Items from a dataset:
++++++++++

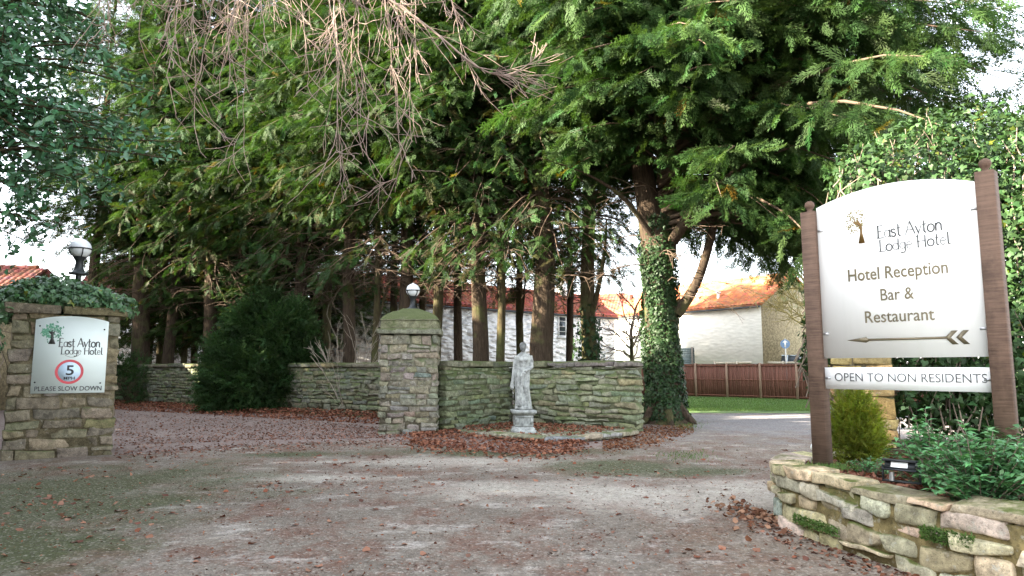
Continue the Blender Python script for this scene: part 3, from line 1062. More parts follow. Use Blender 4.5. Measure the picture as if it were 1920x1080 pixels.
P = at(1472, 645, 37.6)
bs = thing('round_sign', 'small round blue sign on a pole in front of the stone gable', 'sign', (P[0], P[1], .85), -.3)
mb = MB()
mb.tube([(0, 0, 0), (0, 0, P[2] - .85 + .3)], .035, 8)
mb.build('pole', M['steel'], bs)
mb = MB()
mb.tube([(0, -.035, P[2] - .85), (0, -.055, P[2] - .85)], .25, 24)
mb.build('plate', M['sign_blue'], bs, True)
mb = MB()
mb.tube([(0, -.0555, P[2] - .98), (0, -.06, P[2] - .98)], .05, 6)
mb.obox((-.045, -.06, P[2] - 1.0), (.09, 0, 0), (0, .004, 0), (0, 0, .26))
mb.add([(-.14, -.0605, P[2] - .77), (.14, -.0605, P[2] - .77), (0, -.0605, P[2] - .63)], [(0, 1, 2)])
mb.build('arrow', M['paint_white'], bs)

# ------------------------------------------------------------------ boundary walls, centre pier, statue court
WL_DIR = nrm(np.array([-17.6 + .45, 30.6 - 19.9]))
corner = np.array([-0.1, 19.9])
lw = Path([np.array([-21.5, 33.0]), corner + np.array([0.05, 0.05])])
w1 = thing('boundary_wall', 'long dark stone wall under the conifers running behind the yew bush', 'wall', (0, 0, 0))
mb = MB()
rubble(mb, lw, -0.05, 1.62, 0.42, 11, (0.10, 0.2), (0.25, 0.6), skew=.03, rough=.022, core=(.4, .38, .32), tint=(.8, .8, .78))
mb.build('masonry', M['stone_grey'], w1)
mb = MB()
coping_run(mb, lw, 1.62, 1.77, 0.56, 12, (0.8, 1.4))
mb.build('coping', M['coping'], w1)
w2p = Path([np.array([-1.86, 17.85]), corner + np.array([-.12, -.16])])
w2 = thing('boundary_wall', 'short mossy stone wall between the gate pier and the statue', 'wall', (0, 0, 0))
mb = MB()
rubble(mb, w2p, -0.05, 1.63, 0.42, 21, (0.08, 0.17), (0.25, 0.7), skew=.028, rough=.03, gap=.008, core=(.5, .5, .42), tint=(.92, .98, .9))
mb.build('masonry', M['stone_grey'], w2)
mb = MB()
coping_run(mb, w2p, 1.63, 1.78, 0.56, 22, (0.7, 1.2))
mb.build('coping', M['coping'], w2)
w3p = Path([corner + np.array([.25, .02]), np.array([3.25, 17.62])])
w3 = thing('boundary_wall', 'mossy stone wall from the statue to the ivy trunk', 'wall', (0, 0, 0))
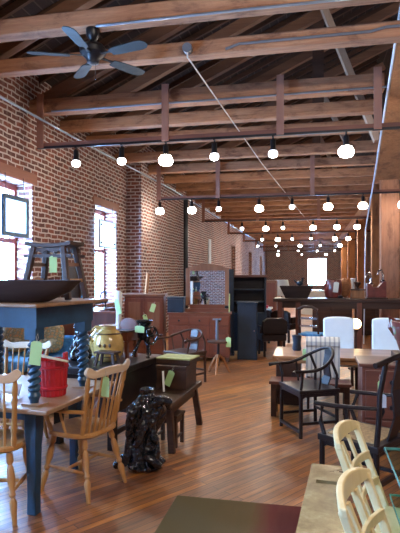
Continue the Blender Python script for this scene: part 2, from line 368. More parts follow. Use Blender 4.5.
# windows: sash frame and glass
def window(n, a, c, x, z0, z1, along='y'):
    fr = MB(); gl = MB(); t = .06
    def bx(mb, u0, u1, za, zb, d=.03):
        if along == 'y': mb.box(x-d, x+d, u0, u1, za, zb)
        else: mb.box(u0, u1, x-d, x+d, za, zb)
    for u0, u1, za, zb in ((a, a+t, z0, z1), (c-t, c, z0, z1), (a+t, c-t, z0, z0+t), (a+t, c-t, z1-t*1.6, z1), (a+t, c-t, z0+.56*(z1-z0)-.035, z0+.56*(z1-z0)+.035)): bx(fr, u0, u1, za, zb)
    bx(fr, (a+c)/2-.015, (a+c)/2+.015, z0+t, z1-t*1.6, .015)
    o = fr.build('window_%d' % n, M['sash']); struct(o)
    bx(gl, a+t, c-t, z0+t, z1-t*1.6, .003)
    gl.build('pane', M['glass'], o); return o
for i, (a, c) in enumerate(wins): window(i+1, a, c, WX-.3, ZB, ZT)
window(6, BW0, BW1, Y1+.2, BZ0, BZ1, 'x')
for i, (a, c) in enumerate(shut):
    o = struct(MB().box(SX-.24, SX-.18, a+.05, c-.05, 1.0, 3.05).build('window_%d' % (7+i), M['brown_v']))
    MB().box(SX-.18, SX-.15, a+.45*(c-a), a+.55*(c-a), 1.0, 3.05).build('centre_stile', M['mahog_v'], o)
for i, (a, c) in enumerate(wins):
    struct(MB().box(WX-.05, WX+.02, a-.12, c+.12, ZT, ZT+.17).build('trim_%d' % (i+1), M['lintel']))
    struct(MB().box(WX-.26, WX+.05, a-.02, c+.02, ZB-.04, ZB).build('trim_%d' % (i+11), M['lintel']))

# hanging panes in two windows
def hang_pane(y0, y1, z0, z1, x, fw, fmat, label, holes):
    t = thing('hanging_panel', label, 'panel', (x, (y0+y1)/2, z0)); h = (y1-y0)/2; H = z1-z0
    f = MB().box(-.02, .02, -h, -h+fw, 0, H).box(-.02, .02, h-fw, h, 0, H).box(-.02, .02, -h+fw, h-fw, 0, fw).box(-.02, .02, -h+fw, h-fw, H-fw, H)
    f.build('frame', fmat, t); MB().box(-.005, .005, -h+fw, h-fw, fw, H-fw).build('pane', M['frost'], t)
    for s in (-1, 1): MB().rod((0, s*h*.7, H), (-.02, s*h*.7, ZT+.02-z0), .006, 6).build('hanging_wire', M['iron'], t)
    if holes:
        for s in (-1, 1):
            for z in (.1, H-.1): MB().rod((.005, s*(h-.1), z), (.025, s*(h-.1), z), .02, 10).build('grommet', M['iron'], t)
    return t
hang_pane(6.46, 7.13, 2.15, 2.74, WX+.1, .06, M['blue'], 'bright panel in a grey blue frame hanging in the window above the dough bowl', False)
hang_pane(9.80, 10.70, 2.16, 2.73, WX+.1, .025, M['paper'], 'white panel with corner grommets hanging in the narrow window by the brick corner', True)

# ------------------------------------------------------------------ ceiling fan
t = thing('ceiling_fan', 'black five blade ceiling fan hanging from the roof beam', 'fan', (-2.28, 5.16, 3.95))
MB().lathe([(.02, .13), (.035, .14), (.07, .19), (.075, .258)], seg=20).build('canopy', M['iron'], t, True)
MB().rod((0, 0, .02), (0, 0, .2), .014, 10).build('downrod', M['iron'], t, True)
MB().lathe([(.03, -.11), (.06, -.10), (.07, -.06), (.10, -.03), (.135, .0), (.14, .05), (.11, .09), (.04, .11)], seg=24).build('motor_housing', M['iron'], t, True)
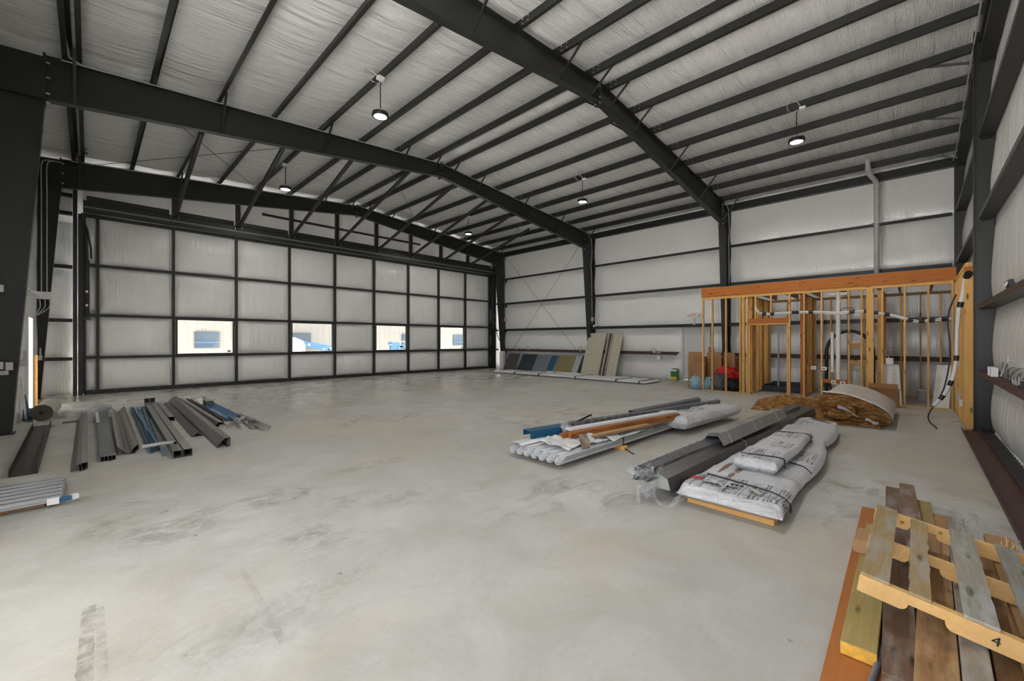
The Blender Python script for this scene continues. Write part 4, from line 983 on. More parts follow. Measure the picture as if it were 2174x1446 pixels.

++++++++++

THE EXERCISE: Copy the whole listing above word for word but do not carry over the pictures.

ANSWER TO THE TASK:
Continue the Blender Python script for this scene: part 3, from line 1062. More parts follow. Use Blender 4.5. Measure the picture as if it were 1920x1080 pixels.
P = at(1472, 645, 37.6)
bs = thing('round_sign', 'small round blue sign on a pole in front of the stone gable', 'sign', (P[0], P[1], .85), -.3)
mb = MB()
mb.tube([(0, 0, 0), (0, 0, P[2] - .85 + .3)], .035, 8)
mb.build('pole', M['steel'], bs)
mb = MB()
mb.tube([(0, -.035, P[2] - .85), (0, -.055, P[2] - .85)], .25, 24)
mb.build('plate', M['sign_blue'], bs, True)
mb = MB()
mb.tube([(0, -.0555, P[2] - .98), (0, -.06, P[2] - .98)], .05, 6)
mb.obox((-.045, -.06, P[2] - 1.0), (.09, 0, 0), (0, .004, 0), (0, 0, .26))
mb.add([(-.14, -.0605, P[2] - .77), (.14, -.0605, P[2] - .77), (0, -.0605, P[2] - .63)], [(0, 1, 2)])
mb.build('arrow', M['paint_white'], bs)

# ------------------------------------------------------------------ boundary walls, centre pier, statue court
WL_DIR = nrm(np.array([-17.6 + .45, 30.6 - 19.9]))
corner = np.array([-0.1, 19.9])
lw = Path([np.array([-21.5, 33.0]), corner + np.array([0.05, 0.05])])
w1 = thing('boundary_wall', 'long dark stone wall under the conifers running behind the yew bush', 'wall', (0, 0, 0))
mb = MB()
rubble(mb, lw, -0.05, 1.62, 0.42, 11, (0.10, 0.2), (0.25, 0.6), skew=.03, rough=.022, core=(.4, .38, .32), tint=(.8, .8, .78))
mb.build('masonry', M['stone_grey'], w1)
mb = MB()
coping_run(mb, lw, 1.62, 1.77, 0.56, 12, (0.8, 1.4))
mb.build('coping', M['coping'], w1)
w2p = Path([np.array([-1.86, 17.85]), corner + np.array([-.12, -.16])])
w2 = thing('boundary_wall', 'short mossy stone wall between the gate pier and the statue', 'wall', (0, 0, 0))
mb = MB()
rubble(mb, w2p, -0.05, 1.63, 0.42, 21, (0.08, 0.17), (0.25, 0.7), skew=.028, rough=.03, gap=.008, core=(.5, .5, .42), tint=(.92, .98, .9))
mb.build('masonry', M['stone_grey'], w2)
mb = MB()
coping_run(mb, w2p, 1.63, 1.78, 0.56, 22, (0.7, 1.2))
mb.build('coping', M['coping'], w2)
w3p = Path([corner + np.array([.25, .02]), np.array([3.25, 17.62])])
w3 = thing('boundary_wall', 'mossy stone wall from the statue to the ivy trunk', 'wall', (0, 0, 0))
Continue the Blender Python script for this scene: part 2, from line 368. More parts follow. Use Blender 4.5.
# windows: sash frame and glass
def window(n, a, c, x, z0, z1, along='y'):
    fr = MB(); gl = MB(); t = .06
    def bx(mb, u0, u1, za, zb, d=.03):
        if along == 'y': mb.box(x-d, x+d, u0, u1, za, zb)
        else: mb.box(u0, u1, x-d, x+d, za, zb)
    for u0, u1, za, zb in ((a, a+t, z0, z1), (c-t, c, z0, z1), (a+t, c-t, z0, z0+t), (a+t, c-t, z1-t*1.6, z1), (a+t, c-t, z0+.56*(z1-z0)-.035, z0+.56*(z1-z0)+.035)): bx(fr, u0, u1, za, zb)
    bx(fr, (a+c)/2-.015, (a+c)/2+.015, z0+t, z1-t*1.6, .015)
    o = fr.build('window_%d' % n, M['sash']); struct(o)
    bx(gl, a+t, c-t, z0+t, z1-t*1.6, .003)
    gl.build('pane', M['glass'], o); return o
for i, (a, c) in enumerate(wins): window(i+1, a, c, WX-.3, ZB, ZT)
window(6, BW0, BW1, Y1+.2, BZ0, BZ1, 'x')
for i, (a, c) in enumerate(shut):
    o = struct(MB().box(SX-.24, SX-.18, a+.05, c-.05, 1.0, 3.05).build('window_%d' % (7+i), M['brown_v']))
    MB().box(SX-.18, SX-.15, a+.45*(c-a), a+.55*(c-a), 1.0, 3.05).build('centre_stile', M['mahog_v'], o)
for i, (a, c) in enumerate(wins):
    struct(MB().box(WX-.05, WX+.02, a-.12, c+.12, ZT, ZT+.17).build('trim_%d' % (i+1), M['lintel']))
    struct(MB().box(WX-.26, WX+.05, a-.02, c+.02, ZB-.04, ZB).build('trim_%d' % (i+11), M['lintel']))

# hanging panes in two windows
def hang_pane(y0, y1, z0, z1, x, fw, fmat, label, holes):
    t = thing('hanging_panel', label, 'panel', (x, (y0+y1)/2, z0)); h = (y1-y0)/2; H = z1-z0
    f = MB().box(-.02, .02, -h, -h+fw, 0, H).box(-.02, .02, h-fw, h, 0, H).box(-.02, .02, -h+fw, h-fw, 0, fw).box(-.02, .02, -h+fw, h-fw, H-fw, H)
    f.build('frame', fmat, t); MB().box(-.005, .005, -h+fw, h-fw, fw, H-fw).build('pane', M['frost'], t)
    for s in (-1, 1): MB().rod((0, s*h*.7, H), (-.02, s*h*.7, ZT+.02-z0), .006, 6).build('hanging_wire', M['iron'], t)
    if holes:
        for s in (-1, 1):
            for z in (.1, H-.1): MB().rod((.005, s*(h-.1), z), (.025, s*(h-.1), z), .02, 10).build('grommet', M['iron'], t)
    return t
hang_pane(6.46, 7.13, 2.15, 2.74, WX+.1, .06, M['blue'], 'bright panel in a grey blue frame hanging in the window above the dough bowl', False)
hang_pane(9.80, 10.70, 2.16, 2.73, WX+.1, .025, M['paper'], 'white panel with corner grommets hanging in the narrow window by the brick corner', True)

# ------------------------------------------------------------------ ceiling fan
t = thing('ceiling_fan', 'black five blade ceiling fan hanging from the roof beam', 'fan', (-2.28, 5.16, 3.95))
MB().lathe([(.02, .13), (.035, .14), (.07, .19), (.075, .258)], seg=20).build('canopy', M['iron'], t, True)
MB().rod((0, 0, .02), (0, 0, .2), .014, 10).build('downrod', M['iron'], t, True)
MB().lathe([(.03, -.11), (.06, -.10), (.07, -.06), (.10, -.03), (.135, .0), (.14, .05), (.11, .09), (.04, .11)], seg=24).build('motor_housing', M['iron'], t, True)
The Blender Python script for this scene continues. Write part 4, from line 983 on. More parts follow. Measure the picture as if it were 2174x1446 pixels.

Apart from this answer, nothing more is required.